Work to do
Skip all pictures, then copy the lines from the start of the data through the line with "obj('badge', MB().bb(-.05, .05, -.015, -.0125, -h", keeping both ends.

Collected data
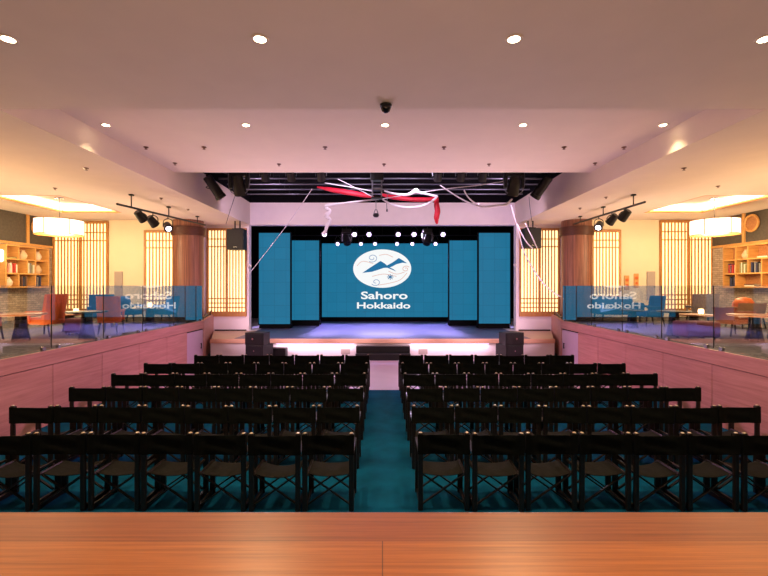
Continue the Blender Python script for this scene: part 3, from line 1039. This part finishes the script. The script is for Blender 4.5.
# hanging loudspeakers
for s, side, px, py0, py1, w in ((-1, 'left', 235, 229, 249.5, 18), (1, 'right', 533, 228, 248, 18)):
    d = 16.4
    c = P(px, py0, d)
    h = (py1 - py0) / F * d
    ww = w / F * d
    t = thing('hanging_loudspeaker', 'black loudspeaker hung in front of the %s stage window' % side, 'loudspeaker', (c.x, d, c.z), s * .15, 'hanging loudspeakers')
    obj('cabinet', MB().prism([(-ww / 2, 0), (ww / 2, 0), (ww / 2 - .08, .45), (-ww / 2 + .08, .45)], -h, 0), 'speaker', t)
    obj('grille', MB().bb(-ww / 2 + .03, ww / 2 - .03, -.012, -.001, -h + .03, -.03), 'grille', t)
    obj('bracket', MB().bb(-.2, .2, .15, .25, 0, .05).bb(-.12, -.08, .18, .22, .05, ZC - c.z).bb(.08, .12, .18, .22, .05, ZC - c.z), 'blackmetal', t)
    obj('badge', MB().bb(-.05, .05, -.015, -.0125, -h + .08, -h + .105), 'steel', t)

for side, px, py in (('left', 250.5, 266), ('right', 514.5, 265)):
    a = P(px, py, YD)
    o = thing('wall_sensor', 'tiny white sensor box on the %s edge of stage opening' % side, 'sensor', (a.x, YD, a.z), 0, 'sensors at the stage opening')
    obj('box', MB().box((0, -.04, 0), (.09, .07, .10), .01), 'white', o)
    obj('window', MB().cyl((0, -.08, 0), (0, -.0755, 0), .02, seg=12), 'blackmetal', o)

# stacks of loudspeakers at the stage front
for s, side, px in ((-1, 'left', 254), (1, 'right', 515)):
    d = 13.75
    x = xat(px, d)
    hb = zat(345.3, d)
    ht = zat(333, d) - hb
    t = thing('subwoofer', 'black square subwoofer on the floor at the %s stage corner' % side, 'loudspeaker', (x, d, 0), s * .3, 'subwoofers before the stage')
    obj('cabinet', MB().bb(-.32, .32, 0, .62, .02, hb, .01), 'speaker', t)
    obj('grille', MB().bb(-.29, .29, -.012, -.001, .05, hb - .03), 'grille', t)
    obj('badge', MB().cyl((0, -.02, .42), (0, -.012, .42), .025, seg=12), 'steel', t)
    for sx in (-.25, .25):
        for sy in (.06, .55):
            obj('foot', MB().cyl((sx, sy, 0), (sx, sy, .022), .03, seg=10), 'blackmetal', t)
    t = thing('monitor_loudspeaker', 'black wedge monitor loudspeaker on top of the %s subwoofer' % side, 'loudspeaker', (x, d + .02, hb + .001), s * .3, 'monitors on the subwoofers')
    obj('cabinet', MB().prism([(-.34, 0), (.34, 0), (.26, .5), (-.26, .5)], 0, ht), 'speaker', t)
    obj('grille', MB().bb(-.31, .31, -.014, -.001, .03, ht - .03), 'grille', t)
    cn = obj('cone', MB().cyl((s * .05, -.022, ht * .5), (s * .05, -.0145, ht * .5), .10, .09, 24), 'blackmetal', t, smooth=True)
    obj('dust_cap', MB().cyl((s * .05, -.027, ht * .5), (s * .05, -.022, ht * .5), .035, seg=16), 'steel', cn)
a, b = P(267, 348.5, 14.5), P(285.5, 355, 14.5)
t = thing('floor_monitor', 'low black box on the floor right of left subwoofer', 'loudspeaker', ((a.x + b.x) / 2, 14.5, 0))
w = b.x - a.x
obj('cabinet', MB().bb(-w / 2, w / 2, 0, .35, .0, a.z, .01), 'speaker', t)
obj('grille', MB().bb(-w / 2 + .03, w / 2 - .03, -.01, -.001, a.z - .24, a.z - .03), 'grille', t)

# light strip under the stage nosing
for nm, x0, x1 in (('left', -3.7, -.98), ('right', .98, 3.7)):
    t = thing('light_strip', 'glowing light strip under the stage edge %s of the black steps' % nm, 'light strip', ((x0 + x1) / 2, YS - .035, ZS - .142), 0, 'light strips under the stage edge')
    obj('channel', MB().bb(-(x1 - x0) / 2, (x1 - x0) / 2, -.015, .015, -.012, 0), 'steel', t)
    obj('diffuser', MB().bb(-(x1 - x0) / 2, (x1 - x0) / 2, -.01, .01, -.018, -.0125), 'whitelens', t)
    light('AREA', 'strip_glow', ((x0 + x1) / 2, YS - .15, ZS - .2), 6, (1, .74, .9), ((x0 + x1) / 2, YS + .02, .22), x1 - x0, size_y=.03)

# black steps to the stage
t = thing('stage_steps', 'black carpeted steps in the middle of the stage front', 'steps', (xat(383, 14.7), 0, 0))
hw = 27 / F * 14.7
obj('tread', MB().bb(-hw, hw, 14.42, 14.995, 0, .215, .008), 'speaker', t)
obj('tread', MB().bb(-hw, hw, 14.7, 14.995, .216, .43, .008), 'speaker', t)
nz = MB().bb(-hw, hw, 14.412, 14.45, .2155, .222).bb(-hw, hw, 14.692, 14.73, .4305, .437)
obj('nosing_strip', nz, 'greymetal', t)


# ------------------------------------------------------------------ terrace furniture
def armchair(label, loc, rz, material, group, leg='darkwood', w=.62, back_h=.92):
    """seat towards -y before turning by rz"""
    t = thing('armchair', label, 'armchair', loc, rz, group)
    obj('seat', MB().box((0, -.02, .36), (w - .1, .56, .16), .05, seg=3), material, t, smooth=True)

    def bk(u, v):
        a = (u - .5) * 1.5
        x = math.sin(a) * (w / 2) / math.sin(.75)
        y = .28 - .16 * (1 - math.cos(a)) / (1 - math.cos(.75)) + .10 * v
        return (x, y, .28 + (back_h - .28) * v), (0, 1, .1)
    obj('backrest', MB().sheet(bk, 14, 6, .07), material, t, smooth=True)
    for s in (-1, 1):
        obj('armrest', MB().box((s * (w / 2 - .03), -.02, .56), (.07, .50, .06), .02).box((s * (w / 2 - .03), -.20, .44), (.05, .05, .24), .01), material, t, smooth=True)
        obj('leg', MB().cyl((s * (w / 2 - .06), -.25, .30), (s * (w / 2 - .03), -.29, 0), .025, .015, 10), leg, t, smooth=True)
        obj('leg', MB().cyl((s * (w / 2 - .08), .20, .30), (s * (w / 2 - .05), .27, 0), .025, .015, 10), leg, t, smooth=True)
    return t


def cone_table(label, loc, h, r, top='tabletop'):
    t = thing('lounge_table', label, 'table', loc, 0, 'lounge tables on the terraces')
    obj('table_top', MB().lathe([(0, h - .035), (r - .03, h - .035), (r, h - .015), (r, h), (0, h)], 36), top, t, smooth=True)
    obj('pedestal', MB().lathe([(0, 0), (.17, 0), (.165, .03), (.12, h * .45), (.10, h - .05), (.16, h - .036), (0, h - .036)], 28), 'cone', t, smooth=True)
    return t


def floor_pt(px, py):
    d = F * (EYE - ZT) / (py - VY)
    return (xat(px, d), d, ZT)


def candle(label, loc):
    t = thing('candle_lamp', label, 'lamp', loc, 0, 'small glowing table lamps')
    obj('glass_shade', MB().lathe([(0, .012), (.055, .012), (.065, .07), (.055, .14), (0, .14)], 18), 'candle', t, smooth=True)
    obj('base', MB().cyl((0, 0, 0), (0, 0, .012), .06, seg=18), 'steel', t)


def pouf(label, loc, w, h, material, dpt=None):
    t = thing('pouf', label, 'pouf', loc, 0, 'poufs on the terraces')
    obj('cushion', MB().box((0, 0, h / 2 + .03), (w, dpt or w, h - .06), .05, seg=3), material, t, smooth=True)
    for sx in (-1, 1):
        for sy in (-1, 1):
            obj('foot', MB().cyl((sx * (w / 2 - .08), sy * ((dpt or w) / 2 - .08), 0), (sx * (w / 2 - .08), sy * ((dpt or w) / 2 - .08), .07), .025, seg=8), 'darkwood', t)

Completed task
Continue the Blender Python script for this scene: part 3, from line 1039. This part finishes the script. The script is for Blender 4.5.
# hanging loudspeakers
for s, side, px, py0, py1, w in ((-1, 'left', 235, 229, 249.5, 18), (1, 'right', 533, 228, 248, 18)):
    d = 16.4
    c = P(px, py0, d)
    h = (py1 - py0) / F * d
    ww = w / F * d
    t = thing('hanging_loudspeaker', 'black loudspeaker hung in front of the %s stage window' % side, 'loudspeaker', (c.x, d, c.z), s * .15, 'hanging loudspeakers')
    obj('cabinet', MB().prism([(-ww / 2, 0), (ww / 2, 0), (ww / 2 - .08, .45), (-ww / 2 + .08, .45)], -h, 0), 'speaker', t)
    obj('grille', MB().bb(-ww / 2 + .03, ww / 2 - .03, -.012, -.001, -h + .03, -.03), 'grille', t)
    obj('bracket', MB().bb(-.2, .2, .15, .25, 0, .05).bb(-.12, -.08, .18, .22, .05, ZC - c.z).bb(.08, .12, .18, .22, .05, ZC - c.z), 'blackmetal', t)
    obj('badge', MB().bb(-.05, .05, -.015, -.0125, -h + .08, -h + .105), 'steel', t)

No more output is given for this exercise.